Task goal: Set out each line from the following listing that includes the word "this".

BEGIN Information shown

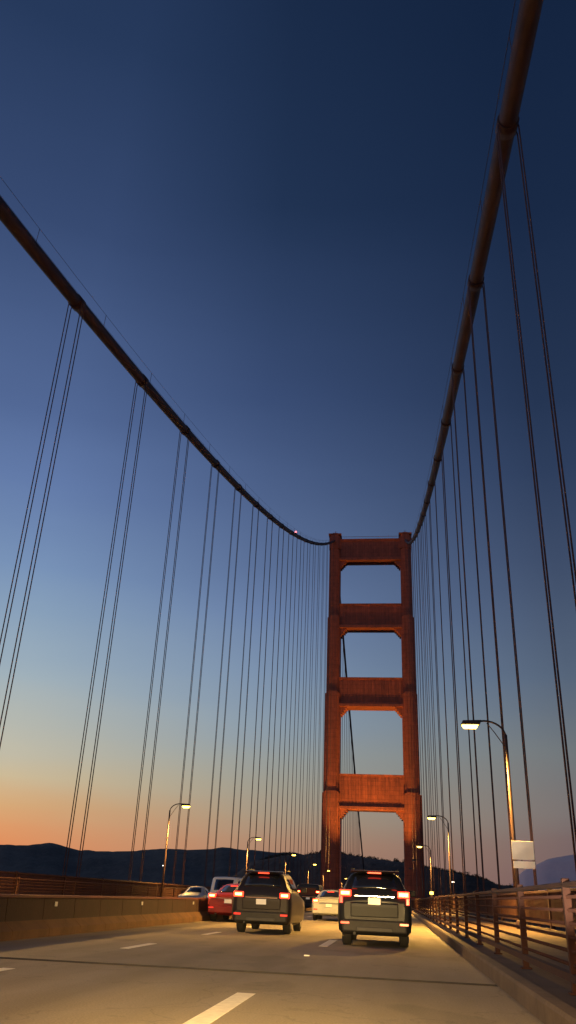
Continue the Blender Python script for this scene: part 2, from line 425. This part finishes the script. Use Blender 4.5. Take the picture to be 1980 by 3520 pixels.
# ------------------------------------------------------------- bridge tower
TY = 300; TXC = .1; HC = 14.2
tw = thing('bridge_tower', 'tall orange suspension bridge tower with four lit cross struts between stepped legs', 'bridge tower', (TXC, TY, 0))
secs = [(-67, 0, 4.2, 6.0), (0, 35.4, 3.25, 5.2), (35.4, 70.8, 2.85, 4.6), (70.8, 100.6, 2.5, 4.0), (100.6, 129, 2.2, 3.5), (129, 135.0, 2.35, 3.7)]
for s in (-1, 1):
    mb = MB(); cx = s*HC
    for z0, z1, hx, hy in secs:
        # cruciform, stepped corners
        mb.box(cx-hx*.62, cx+hx*.62, -hy, hy, z0, z1)
        mb.box(cx-hx, cx+hx, -hy*.72, hy*.72, z0, z1-.6)
        mb.box(cx-hx*.84, cx+hx*.84, -hy*.88, hy*.88, z0, z1-.3)
        for q in (-.38, 0, .38): mb.box(cx+hx*q-.09, cx+hx*q+.09, -hy-.14, -hy-.002, z0+.4, z1-.9)
    mb.build('leg', M['orange'], tw)
    sd = MB()
    sd.box(cx-2.6, cx+2.6, -4, 4, 135.0, 135.5)
    sd.prism([(-3.4, 135.5), (3.4, 135.5), (2.2, 136.5), (0, 137.1), (-2.2, 136.5)], cx-1.0, cx+1.0)
    sd.build('saddle', M['orange'], tw)
    bl = MB().tube([(cx, 0, 137.1), (cx, 0, 138.2)], .12, 8)
    bl.build('mast', M['orange'], tw)
struts = [(124.1, 133.4, 2.2, 2.6), (95.7, 105.5, 2.5, 3.0), (65.4, 76.2, 2.85, 3.4), (29.5, 41.3, 3.25, 3.9)]
for z0, z1, hx, hy in struts:
    xi = HC-hx+.4
    st = MB()
    st.box(-xi, xi, -hy+.35, hy-.35, z0+1.3, z1-.8)
    n = 18
    for k in range(n+1):                      # vertical fluting with stepped inner panel
        x = -xi+.7+(2*xi-1.4)*k/n
        st.box(x-.16, x+.16, -hy+.12, -hy+.352, z0+1.9, z1-1.5)
        st.box(x-.16, x+.16, hy-.352, hy-.12, z0+1.9, z1-1.5)
    so = st.build('strut', M['orange'], tw)
    fl = MB()
    fl.box(-xi, xi, -hy, hy, z1-.798, z1-.3); fl.box(-xi, xi, -hy-.3, hy+.3, z1-.298, z1)
    fl.build('top_flange', M['orange'], so)
    fl = MB()
    fl.box(-xi, xi, -hy-.45, hy+.45, z0, z0+.9); fl.box(-xi, xi, -hy, hy, z0+.902, z0+1.298)
    fl.build('bottom_flange', M['orange'], so)
    for s in (-1, 1):                         # stepped brackets where strut meets leg
        b = MB()
        for k in range(4):
            xx = s*(HC-hx-.05); w = 2.4-.6*k
            a, c = sorted((xx, xx-s*w))
            b.box(a, c, -hy+.5, hy-.5, z0-.7*(k+1), z0-.7*k-.004)
        b.build('bracket', M['orange'], tw)
# walkway rail on the top strut
mb = MB(); mb.box(-11.5, 11.5, -2.7, -2.6, 134.4, 134.5)
for k in range(24): mb.box(-11.5+k, -11.45+k, -2.7, -2.6, 133.4, 134.4)
mb.build('top_walk_rail', M['orange'], tw)
# pier below
struct(MB().tube([(TXC, TY, -69), (TXC, TY, -58)], [34, 32], 28), 'pier', M['kerb'])
# floodlights on the walkways that light the tower at night
fl0 = None
for i, (fx, lab) in enumerate(((12.6, 'right'), (-12.6, 'left'))):
    g = thing('floodlight', 'small upward floodlight on the %s walkway in front of the tower' % lab, 'floodlight', (fx, TY-18, .2))
    MB().box(-.12, .12, -.12, .12, 0, .5).build('stand', M['hood'], g)
    MB().prism([(-.2, .5), (.25, .5), (.32, .8), (-.2, .95)], -.35, .35).build('housing', M['hood'], g)
    MB().add([(-.3, .28, .83), (.3, .28, .83), (.3, -.16, .965), (-.3, -.16, .965)], [(0, 1, 2, 3)]).build('flood_lens', M['flood_glow'], g)
    ld = bpy.data.lights.new('flood', 'SPOT'); ld.energy = 105000; ld.color = (1, .60, .12); ld.spot_size = R(52); ld.spot_blend = .8; ld.shadow_soft_size = .4
    lo = bpy.data.objects.new('flood', ld); COL.objects.link(lo); lo.parent = g; lo.location = (0, 0, 1.2)
    d = Vector((-fx*1.0, 18, 74)).normalized(); lo.rotation_euler = d.to_track_quat('-Z', 'Y').to_euler()

# -------------------------------------------------------- cables, suspenders
def zc(y):
    if y <= TY: return 1.05+9+.00049*(y+203)**2
    return 134.0+1.05-(y-TY)*.40+.00012*(y-TY)**2
for s in (-1, 1):
    g = thing('main_cable', 'thick orange main suspension cable sweeping up to the tower on the %s side' % ('right' if s > 0 else 'left'), 'cable')
    ys = [-120+6*k for k in range(71)]
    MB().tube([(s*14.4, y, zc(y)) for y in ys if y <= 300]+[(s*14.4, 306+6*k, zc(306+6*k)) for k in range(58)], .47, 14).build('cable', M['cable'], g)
    hr = MB()
    pts = [(s*14.4, y, zc(y)) for y in ys if y < 296]
    for q in (-.42, .42): hr.tube([(x+q, y, z+1.35) for x, y, z in pts], .016, 4)
    for x, y, z in pts[::2]:
        for q in (-.42, .42): hr.tube([(x+q*.9, y, z+.2), (x+q, y, z+1.36)], .02, 4)
    hr.build('hand_ropes', M['rope'], g)

def ordw(n):
    return ['nearest to the tower','second from the tower','third from the tower','fourth from the tower','fifth from the tower','sixth from the tower','seventh from the tower','eighth from the tower','ninth from the tower','tenth from the tower','eleventh from the tower','twelfth from the tower','thirteenth from the tower','fourteenth from the tower','fifteenth from the tower','sixteenth from the tower','seventeenth from the tower','eighteenth from the tower','nineteenth from the tower','twentieth from the tower'][n]
for s in (-1, 1):
    for span, cnt, y_start, dy in (('near', 19, TY-12.5, -15.24), ('far', 16, TY+15.24, 15.24)):
        for k in range(cnt):
            y = y_start+dy*k; z = zc(y); top = z-.1
            side = 'right' if s > 0 else 'left'
            if span == 'near': lab = 'pair of suspender ropes under the %s cable this side, %s' % (side, ordw(k))
            else: lab = 'pair of suspender ropes under the %s cable beyond the tower, %s' % (side, ordw(k))
            g = thing('suspender', lab, 'suspender rope', (s*14.4, y, 0), group='suspender ropes hanging from the %s cable %s the tower' % (side, 'before' if span == 'near' else 'beyond'))
            if span == 'near':
                for q in (-.24, .24):
                    m2 = MB()
                    for e in (-.5, .5): m2.tube([(e, q, -.6), (e, q, top-.3), (e*.86, q, top)], .037, 5)
                    m2.build('rope', M['rope'], g)
                sl = (zc(y+.5)-zc(y-.5))
                MB().tube([(0, -.42, z-.42*sl), (0, .42, z+.42*sl)], .545, 14).build('cable_band', M['cable'], g)
            else:
                MB().tube([(0, 0, -.6), (0, 0, top)], .10, 4).build('rope', M['rope'], g)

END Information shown

The answer:
Continue the Blender Python script for this scene: part 2, from line 425. This part finishes the script. Use Blender 4.5. Take the picture to be 1980 by 3520 pixels.
            if span == 'near': lab = 'pair of suspender ropes under the %s cable this side, %s' % (side, ordw(k))